> Goal: Scan the entries for the string "scene" and give the number of lines that have it, nothing further.

> Records to process:
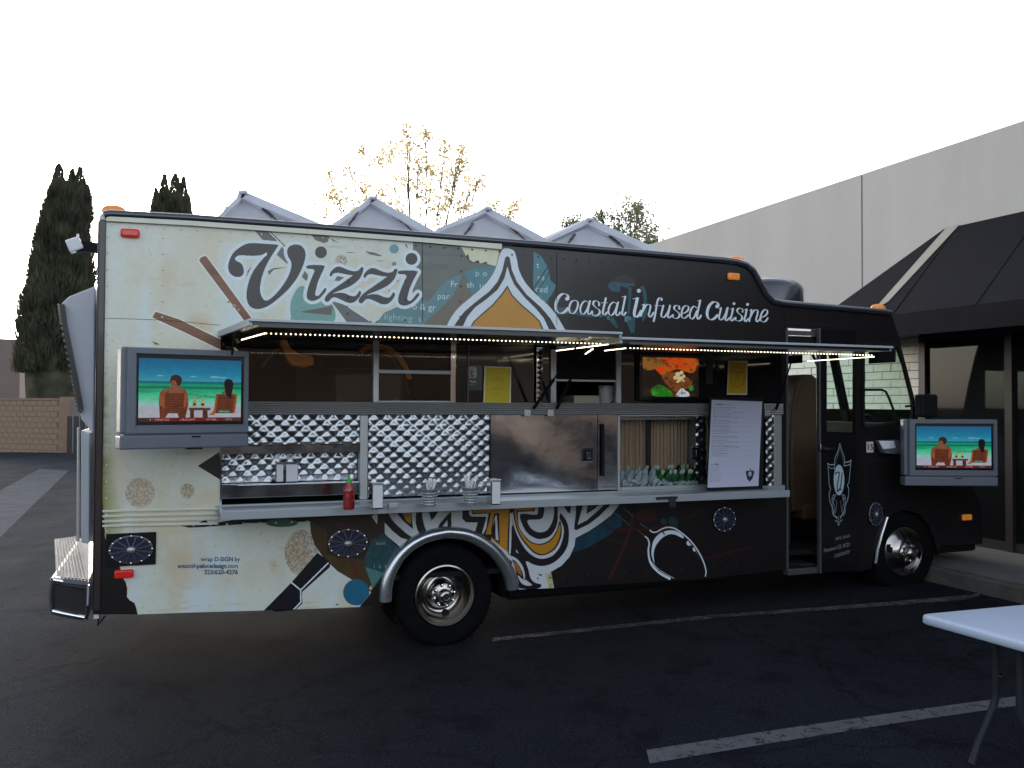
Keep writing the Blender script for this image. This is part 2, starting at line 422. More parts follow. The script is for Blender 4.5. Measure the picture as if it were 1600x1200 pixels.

...

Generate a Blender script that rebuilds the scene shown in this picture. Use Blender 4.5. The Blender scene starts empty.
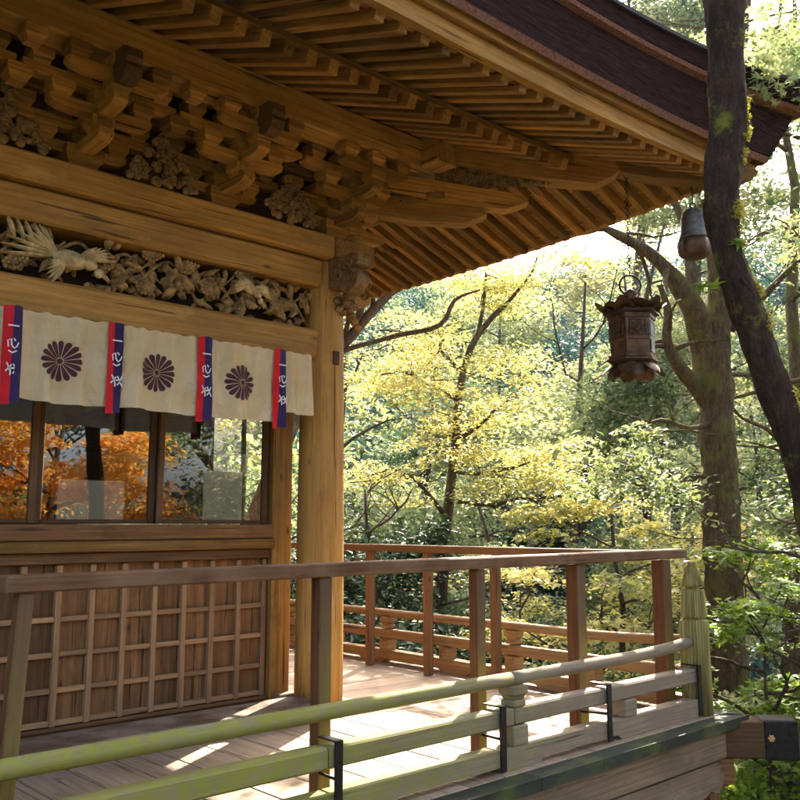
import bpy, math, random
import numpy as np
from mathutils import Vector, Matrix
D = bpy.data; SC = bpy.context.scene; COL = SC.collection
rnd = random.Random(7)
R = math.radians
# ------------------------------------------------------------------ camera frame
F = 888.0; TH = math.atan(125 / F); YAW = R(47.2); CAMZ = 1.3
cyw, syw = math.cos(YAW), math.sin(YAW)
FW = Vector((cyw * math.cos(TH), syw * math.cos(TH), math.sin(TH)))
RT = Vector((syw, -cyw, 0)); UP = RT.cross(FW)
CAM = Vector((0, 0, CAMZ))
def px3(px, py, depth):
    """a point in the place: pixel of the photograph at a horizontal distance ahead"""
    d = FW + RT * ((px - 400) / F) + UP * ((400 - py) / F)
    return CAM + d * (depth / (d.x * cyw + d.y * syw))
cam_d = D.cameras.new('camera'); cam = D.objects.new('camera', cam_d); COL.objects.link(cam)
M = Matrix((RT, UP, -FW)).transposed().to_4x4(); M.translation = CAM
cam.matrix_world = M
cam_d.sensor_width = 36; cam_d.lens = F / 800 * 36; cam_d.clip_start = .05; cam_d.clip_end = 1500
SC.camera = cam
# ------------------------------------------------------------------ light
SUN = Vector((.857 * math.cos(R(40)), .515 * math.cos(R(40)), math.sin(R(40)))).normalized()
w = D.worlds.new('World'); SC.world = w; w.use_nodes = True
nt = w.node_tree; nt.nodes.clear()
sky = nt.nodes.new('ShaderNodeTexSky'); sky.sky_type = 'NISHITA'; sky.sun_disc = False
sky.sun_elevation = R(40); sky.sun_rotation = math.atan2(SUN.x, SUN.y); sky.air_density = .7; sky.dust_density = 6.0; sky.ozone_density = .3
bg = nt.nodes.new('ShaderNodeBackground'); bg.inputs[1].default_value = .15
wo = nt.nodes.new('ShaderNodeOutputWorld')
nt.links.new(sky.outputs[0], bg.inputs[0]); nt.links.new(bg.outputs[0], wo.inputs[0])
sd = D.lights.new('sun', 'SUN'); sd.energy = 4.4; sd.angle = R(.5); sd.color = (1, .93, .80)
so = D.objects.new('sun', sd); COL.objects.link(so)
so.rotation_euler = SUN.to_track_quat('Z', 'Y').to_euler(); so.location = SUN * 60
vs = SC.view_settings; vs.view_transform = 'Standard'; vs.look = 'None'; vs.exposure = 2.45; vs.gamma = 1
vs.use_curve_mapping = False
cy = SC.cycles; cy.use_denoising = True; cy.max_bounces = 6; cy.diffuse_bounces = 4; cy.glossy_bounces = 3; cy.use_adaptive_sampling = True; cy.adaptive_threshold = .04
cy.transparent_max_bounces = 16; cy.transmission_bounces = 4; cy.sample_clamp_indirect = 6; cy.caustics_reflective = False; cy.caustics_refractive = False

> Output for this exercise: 2